[Bitcoin-development] Long-term mining incentives

Melvin Carvalho melvincarvalho at gmail.com
Thu May 14 00:44:01 UTC 2015

On 11 May 2015 at 18:28, Thomas Voegtlin <thomasv at electrum.org> wrote:

> The discussion on block size increase has brought some attention to the
> other elephant in the room: Long-term mining incentives.
> Bitcoin derives its current market value from the assumption that a
> stable, steady-state regime will be reached in the future, where miners
> have an incentive to keep mining to protect the network. Such a steady
> state regime does not exist today, because miners get most of their
> reward from the block subsidy, which will progressively be removed.
> Thus, today's 3 billion USD question is the following: Will a steady
> state regime be reached in the future? Can such a regime exist? What are
> the necessary conditions for its existence?
> Satoshi's paper suggests that this may be achieved through miner fees.
> Quite a few people seem to take this for granted, and are working to
> make it happen (developing cpfp and replace-by-fee). This explains part
> of the opposition to raising the block size limit; some people would
> like to see some fee pressure building up first, in order to get closer
> to a regime where miners are incentivised by transaction fees instead of
> block subsidy. Indeed, the emergence of a working fee market would be
> extremely reassuring for the long-term viability of bitcoin. So, the
> thinking goes, by raising the block size limit, we would be postponing a
> crucial reality check. We would be buying time, at the expenses of
> Bitcoin's decentralization.
> OTOH, proponents of a block size increase have a very good point: if the
> block size is not raised soon, Bitcoin is going to enter a new, unknown
> and potentially harmful regime. In the current regime, almost all
> transaction get confirmed quickly, and fee pressure does not exist. Mike
> Hearn suggested that, when blocks reach full capacity and users start to
> experience confirmation delays and confirmation uncertainty, users will
> simply go away and stop using Bitcoin. To me, that outcome sounds very
> plausible indeed. Thus, proponents of the block size increase are
> conservative; they are trying to preserve the current regime, which is
> known to work, instead of letting the network enter uncharted territory.
> My problem is that this seems to lacks a vision. If the maximal block
> size is increased only to buy time, or because some people think that 7
> tps is not enough to compete with VISA, then I guess it would be
> healthier to try and develop off-chain infrastructure first, such as the
> Lightning network.
> OTOH, I also fail to see evidence that a limited block capacity will
> lead to a functional fee market, able to sustain a steady state. A
> functional market requires well-informed participants who make rational
> choices and accept the outcomes of their choices.
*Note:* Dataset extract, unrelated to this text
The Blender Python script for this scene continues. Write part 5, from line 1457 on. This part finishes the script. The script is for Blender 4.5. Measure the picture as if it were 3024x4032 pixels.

That is not the case
> today, and to believe that it will magically happen because blocks start
> to reach full capacity sounds a lot like like wishful thinking.
> So here is my question, to both proponents and opponents of a block size
> increase: What steady-state regime do you envision for Bitcoin, and what
> is is your plan to get there? More specifically, how will the
> steady-state regime look like? Will users experience fee pressure and
> delays, or will it look more like a scaled up version of what we enjoy
> today? Should fee pressure be increased jointly with subsidy decrease,
> or as soon as possible, or never? What incentives will exist for miners
> once the subsidy is gone? Will miners have an incentive to permanently
> fork off the last block and capture its fees? Do you expect Bitcoin to
> work because miners are altruistic/selfish/honest/caring?
> A clear vision would be welcome.

I am guided here by Satoshi's paper:

"Commerce on the Internet has come to rely almost exclusively on financial
institutions serving as trusted third parties to process electronic
payments. While the system works well enough for *most transactions*"

This suggests to me that most tx will occur off-block with the block chain
used for settlement.  Indeed Satoshi was working on a trust based market
before he left.

If commerce works well enough off-block with zero trust settlement
supporting it, people might even forget that the block chain exists, like
with gold settlement.  But it can be used for transactions.  To this end I
welcome higher fees, so that the block chain becomes the reserve currency
of the internet and is used sparingly.

But as Gavin pointed out, bitcoin is still an experiment and we are all
still learning.  We are also learning from alt coin mechanisms.  I am
unsure there is huge urgency here, and would lean towards caution as
bitcoin infrastructure rapidly grows.